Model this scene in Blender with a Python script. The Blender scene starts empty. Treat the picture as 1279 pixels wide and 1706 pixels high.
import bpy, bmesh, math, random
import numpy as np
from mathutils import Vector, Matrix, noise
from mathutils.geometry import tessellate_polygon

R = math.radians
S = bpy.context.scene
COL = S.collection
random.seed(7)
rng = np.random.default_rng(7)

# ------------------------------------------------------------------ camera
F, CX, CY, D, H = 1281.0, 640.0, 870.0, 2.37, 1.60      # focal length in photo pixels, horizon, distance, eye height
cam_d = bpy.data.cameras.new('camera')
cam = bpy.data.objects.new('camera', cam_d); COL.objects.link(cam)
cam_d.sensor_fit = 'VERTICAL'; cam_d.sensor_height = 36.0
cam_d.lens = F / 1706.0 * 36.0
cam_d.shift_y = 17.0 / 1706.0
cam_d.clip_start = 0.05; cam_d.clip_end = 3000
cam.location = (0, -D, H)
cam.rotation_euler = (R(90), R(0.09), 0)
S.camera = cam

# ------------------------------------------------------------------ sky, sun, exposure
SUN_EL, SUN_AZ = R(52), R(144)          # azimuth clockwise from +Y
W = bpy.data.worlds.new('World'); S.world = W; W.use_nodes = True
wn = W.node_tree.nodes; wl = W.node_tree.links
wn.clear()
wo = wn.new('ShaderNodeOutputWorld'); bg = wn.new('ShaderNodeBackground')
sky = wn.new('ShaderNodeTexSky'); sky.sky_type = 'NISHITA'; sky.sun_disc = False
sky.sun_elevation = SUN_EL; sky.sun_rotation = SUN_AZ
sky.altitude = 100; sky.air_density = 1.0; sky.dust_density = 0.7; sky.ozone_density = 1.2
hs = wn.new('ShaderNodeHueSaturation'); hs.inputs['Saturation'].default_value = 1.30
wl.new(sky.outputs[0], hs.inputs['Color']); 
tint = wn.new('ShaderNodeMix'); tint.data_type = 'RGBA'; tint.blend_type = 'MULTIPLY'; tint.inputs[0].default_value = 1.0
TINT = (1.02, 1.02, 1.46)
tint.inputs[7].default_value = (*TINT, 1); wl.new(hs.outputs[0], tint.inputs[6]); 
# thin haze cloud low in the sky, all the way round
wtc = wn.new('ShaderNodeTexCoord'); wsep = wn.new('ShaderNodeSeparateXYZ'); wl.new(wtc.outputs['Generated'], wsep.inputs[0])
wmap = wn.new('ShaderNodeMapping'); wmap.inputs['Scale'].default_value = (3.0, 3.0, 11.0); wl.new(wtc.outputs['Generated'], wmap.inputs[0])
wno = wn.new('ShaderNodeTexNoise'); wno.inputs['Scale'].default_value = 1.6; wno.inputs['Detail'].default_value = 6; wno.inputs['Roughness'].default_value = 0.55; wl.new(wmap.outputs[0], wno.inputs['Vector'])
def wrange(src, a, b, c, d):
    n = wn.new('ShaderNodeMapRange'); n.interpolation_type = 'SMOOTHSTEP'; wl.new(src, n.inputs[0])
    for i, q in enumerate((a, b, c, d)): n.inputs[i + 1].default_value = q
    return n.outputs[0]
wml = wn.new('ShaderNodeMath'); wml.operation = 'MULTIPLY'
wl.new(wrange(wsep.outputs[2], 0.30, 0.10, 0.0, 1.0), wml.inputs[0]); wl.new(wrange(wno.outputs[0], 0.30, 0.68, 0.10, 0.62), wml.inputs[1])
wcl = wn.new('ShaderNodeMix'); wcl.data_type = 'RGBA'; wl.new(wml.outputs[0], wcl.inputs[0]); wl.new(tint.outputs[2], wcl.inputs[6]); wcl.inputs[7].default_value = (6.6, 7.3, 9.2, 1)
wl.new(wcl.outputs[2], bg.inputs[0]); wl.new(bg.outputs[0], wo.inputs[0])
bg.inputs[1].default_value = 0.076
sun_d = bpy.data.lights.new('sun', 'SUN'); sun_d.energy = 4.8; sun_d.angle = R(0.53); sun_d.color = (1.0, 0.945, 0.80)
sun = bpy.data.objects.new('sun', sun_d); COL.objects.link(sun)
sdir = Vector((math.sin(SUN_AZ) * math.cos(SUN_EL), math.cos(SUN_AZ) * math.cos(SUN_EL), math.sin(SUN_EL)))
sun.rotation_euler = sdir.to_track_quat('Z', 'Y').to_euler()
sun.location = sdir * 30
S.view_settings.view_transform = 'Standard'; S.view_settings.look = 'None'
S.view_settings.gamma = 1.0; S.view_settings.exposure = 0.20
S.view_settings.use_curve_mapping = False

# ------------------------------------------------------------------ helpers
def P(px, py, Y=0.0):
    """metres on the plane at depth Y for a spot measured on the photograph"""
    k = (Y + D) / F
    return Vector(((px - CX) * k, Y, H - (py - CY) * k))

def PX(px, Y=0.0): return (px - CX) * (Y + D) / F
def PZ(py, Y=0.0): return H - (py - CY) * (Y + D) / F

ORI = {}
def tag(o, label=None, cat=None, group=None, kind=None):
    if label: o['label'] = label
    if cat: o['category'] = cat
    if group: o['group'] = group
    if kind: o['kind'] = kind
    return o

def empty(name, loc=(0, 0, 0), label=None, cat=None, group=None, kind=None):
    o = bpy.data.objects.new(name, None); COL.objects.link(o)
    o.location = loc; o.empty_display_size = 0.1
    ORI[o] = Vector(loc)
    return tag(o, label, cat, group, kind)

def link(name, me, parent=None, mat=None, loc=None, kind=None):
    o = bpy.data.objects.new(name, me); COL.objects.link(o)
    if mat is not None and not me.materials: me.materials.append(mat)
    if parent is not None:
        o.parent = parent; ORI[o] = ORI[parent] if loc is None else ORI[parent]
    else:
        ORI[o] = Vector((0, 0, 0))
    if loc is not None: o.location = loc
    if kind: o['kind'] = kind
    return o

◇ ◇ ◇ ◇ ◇

**What is needed**
Using the material above, quote the first line and each line after it, stopping at and including the line that holds "rng = np.random.default_rng(7)".

**Response to the exercise**
Model this scene in Blender with a Python script. The Blender scene starts empty. Treat the picture as 1279 pixels wide and 1706 pixels high.
import bpy, bmesh, math, random
import numpy as np
from mathutils import Vector, Matrix, noise
from mathutils.geometry import tessellate_polygon

R = math.radians
S = bpy.context.scene
COL = S.collection
random.seed(7)
rng = np.random.default_rng(7)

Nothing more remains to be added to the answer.